O Facebook roubou as grandes audiências à televisão, nomeadamente a partir da introdução e massificação dos smartphones. Com este, os estudos começaram a mostrar padrões nos quais as pessoas parecem preferir ver informação que vá de encontro ao seu próprio modelo do mundo. Aquilo que não se enquadra nessa visão, Esquerda ou Direita, chega a ser doloroso, porque obriga a mudança de opinião, saída da zona de conforto. Por isso as pessoas desataram a eliminar, a barrar ou a deixar de seguir todos aqueles que não se exprimem no mesmo comprimento de onda. Criaram bolhas, câmaras de eco, confirmações de viés, enormes silos com grandes divisórias. Contudo em vez de ficarem felizes nos seus redutos, começarem a surgir de cada lado "guerreiros" na defesa de visões e ideias. A Primavera Árabe foi um prenúncio do que viria a seguir, depois disso tivemos o Obama, o Brexit, Trump, e a cada nova história, cada novo conflito, as hostes, fechadas em cada silo, agitam-se e lançam as suas farpas. Deixaram de existir terrenos neutros, espaços onde as diferenças se podiam debater. A Universidade que devia ter permanecido esse espaço, parece votada a deixar de o ser. No Facebook, se acedemos a conversar com uma ala, não podemos conversar com a outra.
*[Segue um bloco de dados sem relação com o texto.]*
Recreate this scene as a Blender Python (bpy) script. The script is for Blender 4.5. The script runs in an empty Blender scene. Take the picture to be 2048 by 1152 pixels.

Chegámos a um ponto em que apenas conta: "Ou estás connosco, ou estás contra nós".


Se aceitarmos colocar a ciência em segundo plano, se aceitarmos partilhar o rumor, se aceitarmos exigir a censura, a imposição e a submissão da ciência e dos cientistas na defesa de ideologias, esqueçam o progresso, não haverá literacia que nos proteja de uma sociedade enclausurada num simulacro.